For some reason today, I had that song running through my head.
“Be careful little eyes what you see, be careful little eyes what you see. Cause the Father up above is looking down in love, so be careful little eyes what you see.”
I don’t know how many times I had sung it when I stopped. Wondering.
The only times I had heard that were when I was a kid. In church.
Or when some adult was trying to instill good decision-making in me.
But it always sounded more like guilt.
I thought of the words. I thought of the faces and the mouths the songs came from.
They never matched. The words are not harsh. But they are from a loving parent.
The Father is looking down in love. He’s not looking down on us, as in disappointed. He’s in love with us. And if you put that “we should be careful” with the fact that He loves us, then you get that because God loves us, He cares about what’s best for us.
It’s funny.
Because I never got that from those that sang it to me when I was little.

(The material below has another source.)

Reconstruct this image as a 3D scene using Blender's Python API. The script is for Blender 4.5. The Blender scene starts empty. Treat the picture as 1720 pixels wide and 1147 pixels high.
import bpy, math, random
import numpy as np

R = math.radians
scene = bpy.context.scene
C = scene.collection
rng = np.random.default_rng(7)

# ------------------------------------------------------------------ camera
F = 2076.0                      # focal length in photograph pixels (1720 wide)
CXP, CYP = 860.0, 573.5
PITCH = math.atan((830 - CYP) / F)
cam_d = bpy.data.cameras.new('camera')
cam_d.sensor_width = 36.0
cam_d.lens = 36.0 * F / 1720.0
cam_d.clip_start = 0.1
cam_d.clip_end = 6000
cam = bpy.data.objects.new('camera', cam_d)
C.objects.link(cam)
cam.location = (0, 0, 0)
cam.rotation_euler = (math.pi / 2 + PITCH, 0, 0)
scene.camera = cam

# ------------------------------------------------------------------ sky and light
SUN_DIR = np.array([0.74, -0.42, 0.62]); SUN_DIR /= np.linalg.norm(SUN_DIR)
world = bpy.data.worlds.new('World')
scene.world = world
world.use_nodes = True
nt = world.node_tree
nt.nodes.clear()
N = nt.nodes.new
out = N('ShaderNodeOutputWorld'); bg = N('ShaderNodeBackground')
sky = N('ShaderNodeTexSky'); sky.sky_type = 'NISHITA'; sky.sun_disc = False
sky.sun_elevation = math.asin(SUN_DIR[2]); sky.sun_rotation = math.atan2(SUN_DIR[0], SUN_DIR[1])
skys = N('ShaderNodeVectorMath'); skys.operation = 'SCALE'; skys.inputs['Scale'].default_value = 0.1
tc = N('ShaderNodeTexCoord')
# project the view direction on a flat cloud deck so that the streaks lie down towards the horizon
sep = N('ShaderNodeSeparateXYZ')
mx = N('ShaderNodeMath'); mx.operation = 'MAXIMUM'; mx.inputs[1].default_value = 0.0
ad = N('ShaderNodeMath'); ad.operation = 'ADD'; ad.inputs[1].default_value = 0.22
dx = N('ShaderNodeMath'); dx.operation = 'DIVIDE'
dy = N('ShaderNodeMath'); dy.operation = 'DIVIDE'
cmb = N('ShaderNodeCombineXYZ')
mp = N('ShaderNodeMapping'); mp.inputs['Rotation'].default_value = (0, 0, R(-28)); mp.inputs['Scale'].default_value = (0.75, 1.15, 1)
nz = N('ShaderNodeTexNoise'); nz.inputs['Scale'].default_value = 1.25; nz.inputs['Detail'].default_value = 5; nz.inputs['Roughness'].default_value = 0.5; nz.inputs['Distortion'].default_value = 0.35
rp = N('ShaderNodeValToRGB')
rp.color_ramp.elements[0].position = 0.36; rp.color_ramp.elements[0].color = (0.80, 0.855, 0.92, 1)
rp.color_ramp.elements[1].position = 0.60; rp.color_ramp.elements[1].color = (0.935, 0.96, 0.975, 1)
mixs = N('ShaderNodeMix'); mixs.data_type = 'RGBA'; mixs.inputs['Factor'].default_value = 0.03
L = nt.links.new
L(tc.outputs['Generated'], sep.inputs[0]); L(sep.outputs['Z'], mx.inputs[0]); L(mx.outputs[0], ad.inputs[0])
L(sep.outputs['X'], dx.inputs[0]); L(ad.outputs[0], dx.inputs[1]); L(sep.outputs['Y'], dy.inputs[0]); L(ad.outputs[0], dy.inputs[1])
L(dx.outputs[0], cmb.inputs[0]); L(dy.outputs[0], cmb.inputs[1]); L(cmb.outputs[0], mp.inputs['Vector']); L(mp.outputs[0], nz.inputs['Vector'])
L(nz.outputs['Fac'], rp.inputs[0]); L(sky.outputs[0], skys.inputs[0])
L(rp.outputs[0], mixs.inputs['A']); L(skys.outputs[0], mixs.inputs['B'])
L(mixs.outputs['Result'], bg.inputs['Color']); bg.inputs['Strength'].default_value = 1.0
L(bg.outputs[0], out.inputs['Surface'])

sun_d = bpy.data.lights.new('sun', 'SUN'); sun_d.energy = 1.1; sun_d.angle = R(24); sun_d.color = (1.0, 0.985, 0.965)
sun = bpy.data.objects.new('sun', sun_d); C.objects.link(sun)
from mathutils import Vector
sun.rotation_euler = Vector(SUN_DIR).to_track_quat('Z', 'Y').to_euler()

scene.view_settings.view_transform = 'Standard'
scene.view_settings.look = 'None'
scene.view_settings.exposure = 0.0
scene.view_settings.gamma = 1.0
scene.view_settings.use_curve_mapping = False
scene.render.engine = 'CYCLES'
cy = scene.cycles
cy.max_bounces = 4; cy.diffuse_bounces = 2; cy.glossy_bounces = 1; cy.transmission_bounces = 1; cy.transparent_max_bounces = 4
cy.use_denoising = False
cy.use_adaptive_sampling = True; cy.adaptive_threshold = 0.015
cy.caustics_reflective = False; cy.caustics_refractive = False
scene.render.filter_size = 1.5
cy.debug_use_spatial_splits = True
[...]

It always seemed as though they sang it to control me.
“Here’s a good song to throw the wrench of guilt into his little heathen gears.”
“Hey kid, God is watching you! Remember the song?” And off they would go, shaking their finger this way and that, in eternal admonishment.

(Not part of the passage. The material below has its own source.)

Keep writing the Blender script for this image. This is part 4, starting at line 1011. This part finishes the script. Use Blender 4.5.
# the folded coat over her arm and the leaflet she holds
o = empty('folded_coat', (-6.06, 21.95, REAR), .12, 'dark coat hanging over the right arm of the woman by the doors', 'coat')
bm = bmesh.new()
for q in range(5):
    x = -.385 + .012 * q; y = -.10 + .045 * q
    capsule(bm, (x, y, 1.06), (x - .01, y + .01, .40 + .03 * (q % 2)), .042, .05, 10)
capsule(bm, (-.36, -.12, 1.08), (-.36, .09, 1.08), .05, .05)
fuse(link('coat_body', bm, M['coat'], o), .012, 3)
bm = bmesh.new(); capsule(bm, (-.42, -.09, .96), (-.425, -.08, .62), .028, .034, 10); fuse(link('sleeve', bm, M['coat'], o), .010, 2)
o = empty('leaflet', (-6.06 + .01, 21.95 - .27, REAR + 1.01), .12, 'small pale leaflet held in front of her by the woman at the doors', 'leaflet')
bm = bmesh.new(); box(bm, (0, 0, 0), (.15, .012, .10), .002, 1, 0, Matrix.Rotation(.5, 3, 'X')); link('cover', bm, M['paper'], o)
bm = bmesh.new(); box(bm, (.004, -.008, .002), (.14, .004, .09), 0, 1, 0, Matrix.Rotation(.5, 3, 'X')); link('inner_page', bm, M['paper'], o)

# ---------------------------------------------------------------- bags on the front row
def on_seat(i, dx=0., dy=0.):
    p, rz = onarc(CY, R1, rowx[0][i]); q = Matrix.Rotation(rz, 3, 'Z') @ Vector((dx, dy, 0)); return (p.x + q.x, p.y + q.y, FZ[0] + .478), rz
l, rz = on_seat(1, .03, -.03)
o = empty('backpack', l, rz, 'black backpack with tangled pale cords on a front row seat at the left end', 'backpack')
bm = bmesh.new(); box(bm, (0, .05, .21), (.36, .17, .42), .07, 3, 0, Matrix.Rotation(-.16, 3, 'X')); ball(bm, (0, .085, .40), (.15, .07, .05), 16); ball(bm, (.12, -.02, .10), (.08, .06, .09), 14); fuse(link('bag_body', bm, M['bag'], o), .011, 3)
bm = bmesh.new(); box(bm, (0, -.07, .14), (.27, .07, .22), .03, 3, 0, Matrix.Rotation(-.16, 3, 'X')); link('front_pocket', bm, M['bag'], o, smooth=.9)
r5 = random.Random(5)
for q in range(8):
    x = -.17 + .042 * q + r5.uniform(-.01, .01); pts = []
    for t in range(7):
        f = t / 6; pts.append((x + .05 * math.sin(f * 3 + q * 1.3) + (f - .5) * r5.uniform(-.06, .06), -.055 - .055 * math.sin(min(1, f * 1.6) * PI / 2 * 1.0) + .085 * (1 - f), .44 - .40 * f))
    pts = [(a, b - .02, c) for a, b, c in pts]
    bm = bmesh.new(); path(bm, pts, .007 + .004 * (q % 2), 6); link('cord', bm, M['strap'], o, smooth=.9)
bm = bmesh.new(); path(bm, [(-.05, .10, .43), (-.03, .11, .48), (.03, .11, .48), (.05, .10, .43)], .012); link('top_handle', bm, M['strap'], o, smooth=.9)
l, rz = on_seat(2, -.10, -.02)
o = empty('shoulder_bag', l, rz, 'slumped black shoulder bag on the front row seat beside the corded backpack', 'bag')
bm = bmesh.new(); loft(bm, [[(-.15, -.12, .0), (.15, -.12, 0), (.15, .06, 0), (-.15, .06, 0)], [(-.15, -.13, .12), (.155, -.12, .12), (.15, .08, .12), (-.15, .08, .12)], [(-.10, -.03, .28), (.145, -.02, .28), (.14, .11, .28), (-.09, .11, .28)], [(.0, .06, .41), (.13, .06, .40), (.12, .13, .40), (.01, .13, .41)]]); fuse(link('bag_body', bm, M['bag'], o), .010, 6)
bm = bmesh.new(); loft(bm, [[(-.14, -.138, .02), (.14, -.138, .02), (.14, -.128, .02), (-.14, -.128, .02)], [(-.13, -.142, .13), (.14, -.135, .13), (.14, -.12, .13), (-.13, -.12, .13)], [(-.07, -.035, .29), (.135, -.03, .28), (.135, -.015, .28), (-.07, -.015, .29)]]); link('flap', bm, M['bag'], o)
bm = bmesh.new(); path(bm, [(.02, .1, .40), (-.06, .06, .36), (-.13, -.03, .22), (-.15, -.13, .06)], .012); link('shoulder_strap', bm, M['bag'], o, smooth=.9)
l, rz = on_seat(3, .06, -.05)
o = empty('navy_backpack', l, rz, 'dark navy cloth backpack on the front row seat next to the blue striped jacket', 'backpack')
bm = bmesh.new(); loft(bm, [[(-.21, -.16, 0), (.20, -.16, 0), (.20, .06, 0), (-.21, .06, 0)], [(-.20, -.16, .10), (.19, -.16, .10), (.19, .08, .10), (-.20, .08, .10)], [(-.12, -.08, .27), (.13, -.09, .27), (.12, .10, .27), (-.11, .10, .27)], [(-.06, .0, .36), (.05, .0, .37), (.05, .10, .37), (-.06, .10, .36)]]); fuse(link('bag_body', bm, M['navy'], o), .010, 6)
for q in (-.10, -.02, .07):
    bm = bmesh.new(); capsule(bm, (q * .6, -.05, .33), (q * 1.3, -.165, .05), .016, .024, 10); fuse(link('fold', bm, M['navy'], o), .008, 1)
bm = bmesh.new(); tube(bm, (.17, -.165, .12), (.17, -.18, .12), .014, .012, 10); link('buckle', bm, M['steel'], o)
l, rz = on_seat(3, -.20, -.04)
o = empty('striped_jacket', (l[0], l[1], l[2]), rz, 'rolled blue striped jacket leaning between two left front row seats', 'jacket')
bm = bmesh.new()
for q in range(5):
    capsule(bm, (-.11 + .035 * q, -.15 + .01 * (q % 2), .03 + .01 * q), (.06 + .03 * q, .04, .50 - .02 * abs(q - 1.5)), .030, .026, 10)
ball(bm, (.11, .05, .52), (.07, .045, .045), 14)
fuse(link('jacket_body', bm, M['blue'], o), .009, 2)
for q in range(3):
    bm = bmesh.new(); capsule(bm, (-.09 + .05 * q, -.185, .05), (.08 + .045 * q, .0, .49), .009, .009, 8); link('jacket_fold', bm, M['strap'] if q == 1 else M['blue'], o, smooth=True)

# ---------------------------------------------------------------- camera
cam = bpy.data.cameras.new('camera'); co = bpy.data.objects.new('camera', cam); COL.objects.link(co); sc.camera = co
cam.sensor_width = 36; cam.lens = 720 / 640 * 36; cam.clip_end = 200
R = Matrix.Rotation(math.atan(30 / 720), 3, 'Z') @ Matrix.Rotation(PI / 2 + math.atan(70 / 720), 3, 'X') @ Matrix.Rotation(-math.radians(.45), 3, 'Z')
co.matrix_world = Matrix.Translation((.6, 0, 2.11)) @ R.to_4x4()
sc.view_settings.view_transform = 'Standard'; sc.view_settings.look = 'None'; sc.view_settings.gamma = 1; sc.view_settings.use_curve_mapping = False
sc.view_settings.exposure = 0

Remember, Jesus is watching you!
Which reminds me of the joke.
A burglar breaks into a house one night. He shines his flashlight around, looking for valuables, and when he picks up a CD player to place in his sack, a strange, disembodied voice echoes from the dark saying, “Jesus is watching you.”
The burglar nearly jumps out of his skin, clicks his flashlight off, frozen in fear. When he hears nothing more, shakes his head, then clicks the light back on. Just as he pulls the stereo out, clear as a bell he hears, “Jesus is watching you.”
Freaking out, he shines his light around frantically, looking for the source of the voice. Finally, in the corner of the room, his flashlight beam comes to rest on a parrot.
“Did you say that?” he hisses at the parrot. “Yep,” the parrot squawks, “I’m just trying to warn you.” The burglar relaxes. “Warn me, huh? Who in the world are you to be warning me?” “Moses,” replied the bird. “Moses? Moses the parrot?” the burglar laughs.
“What kind of people would name a bird Moses?”
“The same people that would name a Rottweiler Jesus.”
Obviously Jesus is not a Rott. But I do forget that He’s much worse. Much greater anyway. At least for the burglar. And there are times that I forget that.
But I also forget that without His grace, I am that burglar, far more screwed than facing a raging rottweiler.
Which brings me back to the song.
I don’t need someone to tell me to be careful cause God is watching me with love in His eyes.
It would be nice to hear when you are a child that God loves you no matter what.
Not too many people are willing to tell a child who is still learning the world that God loves them - no matter what.
We only seem to hear other Christians tell us this after we have learned that God will never accept us as we are. Then we have to re-learn Him all over again - when we find that we were lied to in the first place.
So as a child, we are taught guilt from “well-meaning” Christians trying to teach us morality by pushing us to grow up.
Then as an adult we are told that God never wanted us to “grow up” at all. He simply loved us as we were and will always do so.
So now I imagine God singing that song to me.
And for the first time, the mouth, and the face, and the words, all match.
And I believe them.
And the best part is I sense love from this.
Real love.
I can tell it’s real because it isn’t laced with guilt.
And of course, it’s not scrupulously sitting there in the dark waiting to kill me.